Students who join B-schools with an experience of learning by conventional methods, which include class-lectures, home/ off-campus assignments, class-tests and periodical examinations, and viva-voce and interviews, witness a sea change in teachers’ delivery method and a paradigm shift in their own learning when the innovative case method of education is used. Learning by case method has the power to transform the performance of both students as well as educators. On the other hand, Industry professionals often do self-guided research on their products and services and present the stories of their real-world success and failure in form of case studies as a measure of building trust with their stakeholders.

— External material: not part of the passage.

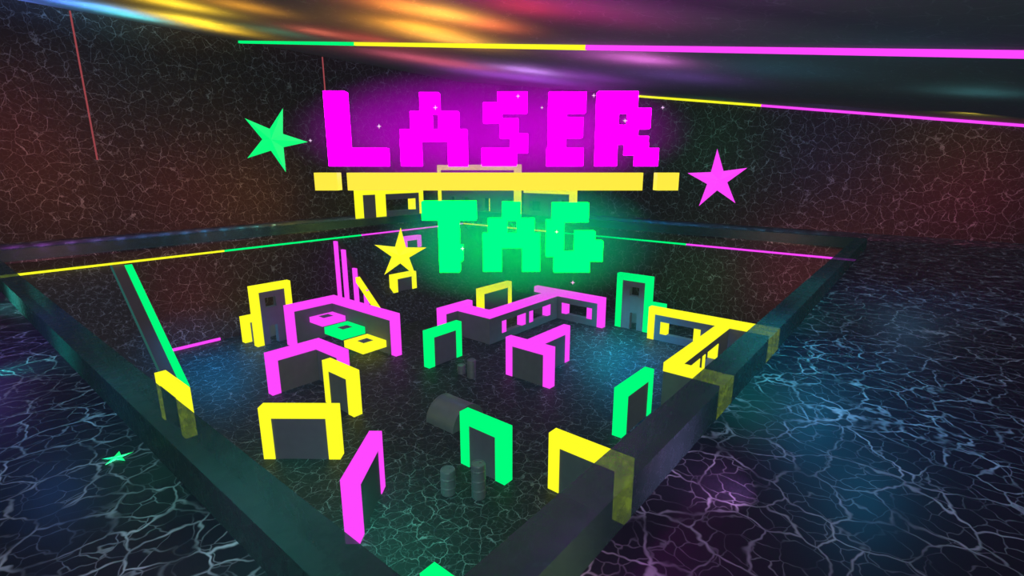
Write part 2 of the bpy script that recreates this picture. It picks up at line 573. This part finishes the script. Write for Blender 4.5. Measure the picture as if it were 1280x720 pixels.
# angled corner wall (left)
t7 = thing('corner_barricade', 'small magenta corner wall behind the two yellow barricades', 'barricade', (8.6, 18.0, 0))
wing(t7, 'magenta', True, 0, 2.45, 2.0, 1.82, True, False, hide1=0)
wing(t7, 'magenta', False, 0, 2.0, 2.08, 1.82, True, False)
# taller corner wall with three cantilevered steps
t8 = thing('corner_barricade', 'tall magenta corner wall carrying three coloured steps', 'barricade', (12.1, 19.65, 0))
wing(t8, 'magenta', True, 0, 2.97, 5.6, 2.2, True, False)
wing(t8, 'magenta', False, 0, 5.6, 2.6, 2.2, True, False)
for y0, zb, zt, c in ((24.0, 1.04, 1.34, 'magenta'), (22.2, 0.69, 1.06, 'green'), (20.4, 0.35, 0.71, 'yellow')):
    s = thing('step_box', '%s glowing box step with a square grey inset, on the magenta corner wall' % c, 'step',
              (13.3, y0, zb), 0, None)
    L_, Wd, H = 1.40, 1.62, zt - zb
    a, b, c2, d = 0.40, 1.02, 0.50, 1.12
    boxes('box_body', [(0, a, 0, Wd, 0, H), (b, L_, 0, Wd, 0, H), (a, b, 0, c2, 0, H), (a, b, d, Wd, 0, H),
                       (a, b, c2, d, 0, H * .5)], NEON[c], s)
    boxes('inset', [(a, b, c2, d, H * .5, H * .93)], M_GREY, s)

# long far windowed wall with dog-legs
t12 = thing('windowed_barricade', 'long magenta edged zigzag wall with windows, in the middle distance', 'wall',
            (17.8, 13.94, 0))
ox, oy = 17.8, 13.94
wing(t12, 'magenta', True, 0, 2.45, 19.6 - oy, 1.82, True, False)
wing(t12, 'magenta', False, 17.16 + T - oy, 19.6 - oy, 19.02 - ox, 1.82, False, False)
wing(t12, 'magenta', True, 19.02 - ox, 25.4 - ox, 17.16 - oy, 1.82, False, False,
     wins=((20.05 - ox, 22.15 - ox, .40, 1.08), (22.52 - ox, 24.65 - ox, .40, 1.08)))
jambs(t12, 'magenta', True, 17.16 - oy, ((20.05 - ox, 22.15 - ox), (22.52 - ox, 24.65 - ox)), .40, 1.08)
wing(t12, 'magenta', False, 0, 19.0 - oy, 25.4 - ox, 1.82, True, False, wins=((14.68 - oy, 16.84 - oy, .40, 1.08),))
jambs(t12, 'magenta', False, 25.4 - ox, ((14.68 - oy, 16.84 - oy),), .40, 1.08)

# T shaped magenta barricade
t14 = thing('branched_barricade', 'magenta T shaped barricade right of the far barrels', 'barricade', (16.5, 11.46, 0))
wing(t14, 'magenta', False, 0, 2.47, 0, 1.82, True, True)
wing(t14, 'magenta', True, T, 3.3, 1.14, 1.82, False, True)

# yellow windowed Z wall on the right
ox, oy = 18.1, 4.6
t11 = thing('windowed_barricade', 'yellow edged zigzag wall with windows, tucked under the right kerb', 'wall', (ox, oy, 0))
wing(t11, 'yellow', False, 0, 11.1 - oy, 25.42 - ox, 1.82, True, True, wins=((8.2 - oy, 10.38 - oy, .40, 1.08),))
jambs(t11, 'yellow', False, 25.42 - ox, ((8.2 - oy, 10.38 - oy),), .40, 1.08)
wing(t11, 'yellow', True, T, 25.42 - ox, 6.78 - oy, 1.82, False, False,
     wins=((19.2 - ox, 21.35 - ox, .40, 1.08), (21.7 - ox, 23.85 - ox, .40, 1.08)))
jambs(t11, 'yellow', True, 6.78 - oy, ((19.2 - ox, 21.35 - ox), (21.7 - ox, 23.85 - ox)), .40, 1.08)
wing(t11, 'yellow', False, 0, 7.15 - oy, 0, 1.82, True, False)


# two tall door frames, each with a low screen behind
def doorway(label, col, horiz, x, y, length, swin, sdoor):
    t_ = thing('door_barricade', label, 'doorway', (x, y, 0))
    h = 3.27
    def R(p0, p1, z0, z1, inset=0.03):
        return (p0, p1, inset, T - inset, z0, z1) if horiz else (inset, T - inset, p0, p1, z0, z1)
    w0, w1 = swin
    d0, d1 = sdoor
    boxes('grey_panel', [R(T, w0, 0, h - T), R(w0, w1, 2.56, h - T), R(w0, w1, 1.0, 2.02),
                         R(w0, min(d0, w1), 0, 1.0), R(max(d1, w0), w1, 0, 1.0) if d1 < w1 else R(w1 - .01, w1, 0, 1.0),
                         R(w1, length - T, 0, h - T)], M_GREY, t_)
    boxes('top_beam', [(0, length, 0, T, h - T, h) if horiz else (0, T, 0, length, h - T, h)], NEON[col], t_)
    for q in (0, length - T):
        boxes('post', [(q, q + T, 0, T, 0, h - T) if horiz else (0, T, q, q + T, 0, h - T)], NEON[col], t_)
    return t_


doorway('tall yellow framed doorway panel against the left arena wall', 'yellow', True, 10.9, 26.45, 2.12,
        (0.66, 1.24), (0.72, 1.18))
doorway('tall green framed doorway panel against the right arena wall', 'green', False, 26.3, 11.43, 2.15,
        (0.72, 1.3), (0.78, 1.22))
s9 = thing('low_barricade', 'low yellow framed screen behind the tall yellow doorway', 'barricade', (10.76, 27.6, 0))
wing(s9, 'yellow', True, 0, 2.4, 0, 1.45, True, True)
s10 = thing('low_barricade', 'low green framed screen behind the tall green doorway', 'barricade', (27.6, 11.1, 0))
wing(s10, 'green', False, 0, 2.5, 0, 1.45, True, True)

# two small covers standing on the far ramp
for x0, x1, y0, h, c, lab in ((19.1, 21.0, 25.42, 1.15, 'yellow', 'small yellow framed cover on the far ramp, under the yellow star'),
                              (22.1, 23.75, 28.0, 0.85, 'magenta', 'small pinkish framed cover at the top of the far ramp')):
    zb = slope_z(y0)
    s = thing('low_cover', lab, 'barricade', (x0, y0, zb))
    L_ = x1 - x0
    t_ = .37
    boxes('grey_panel', [(t_, L_ - t_, .03, t_ - .03, 0, h - .3)], M_GREY, s)
    boxes('top_beam', [(0, L_, 0, t_, h - .3, h)], NEON[c], s)
    for q in (0, L_ - t_):
        boxes('post', [(q, q + t_, 0, t_, -.05, h - .3)], NEON[c], s)

# ------------------------------------------------------------------ panels on the upper ledge, far corner
zu = ZU
u1 = thing('ledge_barricade', 'plain yellow framed panel on the upper ledge, left end of the row', 'barricade', (17.88, 26.8, zu))
wing(u1, 'yellow', True, 0, 1.66, 0, 1.82, True, True)
u2 = thing('ledge_barricade', 'yellow framed panel with a wide window on the upper ledge behind the letter T', 'barricade',
           (19.56, 26.8, zu))
wing(u2, 'yellow', True, 0, 3.5, 0, 1.82, True, True, wins=((.40, 2.80, .36, 1.08),))
jambs(u2, 'yellow', True, 0, ((.02, 2.80),), .36, 1.08)
u3 = thing('tall_ledge_barricade', 'tall wide yellow framed panel across the far corner of the upper ledge', 'barricade',
           (26.5, 21.25, zu))
bm_l = []
H3 = 3.3
wing(u3, 'yellow', False, 0, 7.85, 0, H3, True, True,
     wins=((.55, 1.15, .55, 1.0), (2.6, 3.3, .1, 1.0), (4.6, 5.3, .55, 1.0), (6.1, 6.7, .55, 1.0)))
boxes('window_jamb', [(0.02, .35, 2.55, 2.63, .1, 1.0)], NEON['yellow'], u3)
u4 = thing('ledge_barricade', 'yellow framed panel with small square windows on the right part of the upper ledge', 'barricade',
           (26.9, 17.1, zu))
wing(u4, 'yellow', False, 0, 4.0, 0, 1.82, True, False, wins=((.75, 1.15, .9, 1.1), (2.6, 3.5, .27, .93)))


# ------------------------------------------------------------------ barrels and curved shelter
def lathe(bm, prof, seg=28):
    rings = []
    for r, z in prof:
        rings.append([bm.verts.new((r * math.cos(2 * math.pi * i / seg), r * math.sin(2 * math.pi * i / seg), z))
                      for i in range(seg)])
    for A, B in zip(rings, rings[1:]):
        for i in range(seg):
            bm.faces.new((A[i], A[(i + 1) % seg], B[(i + 1) % seg], B[i]))
    bm.faces.new(rings[0])
    bm.faces.new(rings[-1])


def barrel(label, x, y, r, h, ribs):
    t_ = thing('barrel', label, 'barrel', (x, y, 0), 0, None)
    prof = [(r * .93, 0), (r, .03)]
    for k in ribs:
        z = h * k
        prof += [(r, z - .035), (r * 1.05, z), (r, z + .035)]
    prof += [(r, h - .03), (r * .95, h), (r * .86, h), (r * .86, h - .02), (0.02, h - .02)]
    bm = bmesh.new()
    lathe(bm, prof)
    link('barrel_body', bm, M_BARREL, t_)
    bm = bmesh.new()
    lathe(bm, [(.045, h - .02), (.045, h - .002), (.01, h - .002)], 12)
    o = link('bung_cap', bm, M_BARREL, t_)
    o.location = (r * .5, 0, 0)
    return t_


barrel('short grey ribbed barrel, left of the near pair', 8.78, 9.62, 0.215, 0.78, (.30, .66))
barrel('tall grey ribbed barrel, right of the near pair before the green barricade', 9.22, 8.82, 0.205, 1.08, (.25, .53, .82))
barrel('small short grey barrel, left of the far pair', 15.3, 15.6, 0.19, 0.42, (.5,))
barrel('tall grey barrel, right of the far pair', 15.25, 14.9, 0.20, 0.86, (.38, .84))

sh = thing('curved_shelter', 'grey half round shelter lying on the arena floor behind the green barricade', 'shelter',
           (12.0, 11.94, 0))
bm = bmesh.new()
n = 28
for y in (0, 1.4):
    pass
outer = [[bm.verts.new((.8 * math.cos(math.pi * i / n), y, .8 * math.sin(math.pi * i / n))) for i in range(n + 1)] for y in (0, 1.4)]
for i in range(n):
    bm.faces.new((outer[0][i], outer[0][i + 1], outer[1][i + 1], outer[1][i]))
bm.faces.new(outer[0])
bm.faces.new(outer[1])
o = link('curved_shell', bm, M_BARREL, sh)
for y0, y1 in ((-.02, .04), (1.36, 1.42)):
    bm = bmesh.new()
    A = []
    for r in (.815, .78):
        A.append([[bm.verts.new((r * math.cos(math.pi * i / n), y, r * math.sin(math.pi * i / n))) for i in range(n + 1)]
                  for y in (y0, y1)])
    for i in range(n):
        bm.faces.new((A[0][0][i], A[0][0][i + 1], A[0][1][i + 1], A[0][1][i]))
        bm.faces.new((A[0][0][i], A[0][0][i + 1], A[1][0][i + 1], A[1][0][i]))
        bm.faces.new((A[0][1][i], A[0][1][i + 1], A[1][1][i + 1], A[1][1][i]))
    link('rim', bm, M_BARREL, sh)

# ------------------------------------------------------------------ the hanging sign
SD = 9.0                          # horizontal distance of the sign's front
hx, hy = math.cos(YAW), math.sin(YAW)
sign_rot = YAW - math.pi / 2      # local x = viewer's right, local y = away
S0 = Vector((hx * SD, hy * SD, EYE))
TH = 0.24
LET = {
    'L': [(-3.195, 0.049, -2.845, 1.286), (-3.195, 0.049, -2.182, 0.354)],
    'A': [(-1.569, 0.933, -1.248, 1.263), (-1.742, 0.633, -1.39, 0.958), (-1.263, 0.633, -0.924, 0.958),
          (-1.927, 0.474, -0.785, 0.665), (-1.937, 0.049, -1.595, 0.501), (-1.114, 0.041, -0.783, 0.501)],
    'S': [(-0.244, 0.939, 0.258, 1.273), (-0.491, 0.777, -0.172, 1.1), (-0.206, 0.523, 0.107, 0.843),
          (-0.028, 0.274, 0.274, 0.593), (-0.528, 0.049, 0.083, 0.354)],
    'E': [(0.631, 0.049, 0.933, 1.273), (0.651, 0.939, 1.259, 1.273), (0.631, 0.53, 1.218, 0.86),
          (0.612, 0.049, 1.241, 0.354)],
    'R': [(1.47, 0.049, 1.826, 1.279), (1.465, 0.939, 2.141, 1.279), (2.009, 0.68, 2.375, 1.01),
          (1.8, 0.514, 2.172, 0.737), (1.8, 0.421, 2.359, 0.553), (1.98, 0.239, 2.368, 0.448),
          (2.169, 0.049, 2.551, 0.354)],
    'T': [(-1.61, -0.895, -0.647, -0.562), (-1.324, -1.844, -0.962, -0.844), (-0.973, -1.635, -0.904, -1.359)],
    'A2': [(-0.177, -0.901, 0.157, -0.576), (-0.431, -1.188, -0.086, -0.872), (0.086, -1.188, 0.402, -0.872),
           (-0.529, -1.396, 0.505, -1.141), (-0.527, -1.83, -0.192, -1.362), (0.189, -1.83, 0.51, -1.362)],
    'G': [(0.727, -0.926, 1.368, -0.59), (0.626, -1.553, 0.938, -0.901), (0.773, -1.844, 1.421, -1.479),
          (1.147, -1.479, 1.503, -1.101), (1.306, -1.641, 1.651, -1.275)]}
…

Writing a good case study is a well-learnt and practiced art. While writing a case study, one has to start with the identification of a subject, theme or issue and the players involved. It is also necessary to know the audience to tone up, or down, the story as per the audience’s expertise. Though at times, company policies do come in the way, especially in terms of sharing proprietary information, but it generally doesn’t take much to convince them to cooperate, since it also gives them a visibility.

Typically, a case story could have a traditional start, and through a conflict development in the middle of the case that brings in ambiguity, unresolved issues and complexity allowing layers of analyses, writers can finally conclude the story by drawing the readers’ attention back to the issues referred earlier. Use of some data and statistics in the story can often project the magnanimity of the conflict and challenges. Bringing in some visual content can also spice up the readers’ interest. Including some statements and quotes makes the case story more tangible and credible and readers can identify with the situation much better.

Using small and comprehensible sentences and small paragraphs with meaningful headings makes a case study easy to read and comprehend. One should avoid technical terms, jargons and acronyms as they often obstruct a smooth reading. Finally, the draft should be proofread carefully. And not to forget that in today’s digital age, presence of search-engine-friendly keywords in the case study will help in its better listing in the online searches.

Once the case writing is concluded,a case teaching note may be attempted; the note normally includes a summary of the case, statement of learning objectives and suggested assignment and discussion questions followed by case analysis and possible alternatives, and comments on the suggested teaching method.

Gerry Yemen[1] considers business cases as ‘living and breathing documents’ that need constant revision and improvements, as these are used in classrooms; this requires a long-term relationship between the author, case protagonists and cases.

Benefits from case method include effective reading and analytical class preparation, learning from each other through cohesive participation and debate, art of opening the discussion, taking a stand and defending that with the support of valid arguments, and, finally, effective communication, especially the art of persuasion in difficult situations.

When the students explore the alternatives to solve the problems highlighted in a case, they discover a new side of their personality. Case method, therefore, totally transforms the students and prepares them to take on the challenges in the real professional world. This completes the loop, with gains coming back to the industry in terms of a more prepared potential leader manager. In fact, at the recently-concluded International Case Conference, Katastasi, organized at the Fortune Institute of International Business (FIIB), New Delhi, a former IIM-A Professor I. M. Pandey (currently the Director-General of Vivekananda Institute of Professional Studies, Delhi) confirmed the same when he said that the case method enhances the employability of management graduates by thoroughly working on their analytical skills, reasoning ability, team behavior and communication skills from the management decision making perspective. Therefore, the institutions that rely on, and employ, case education as the core component of their teaching methodology produce highly employable students.

[1] Director, Darden Case Writing Research Group at University of Virginia, USA.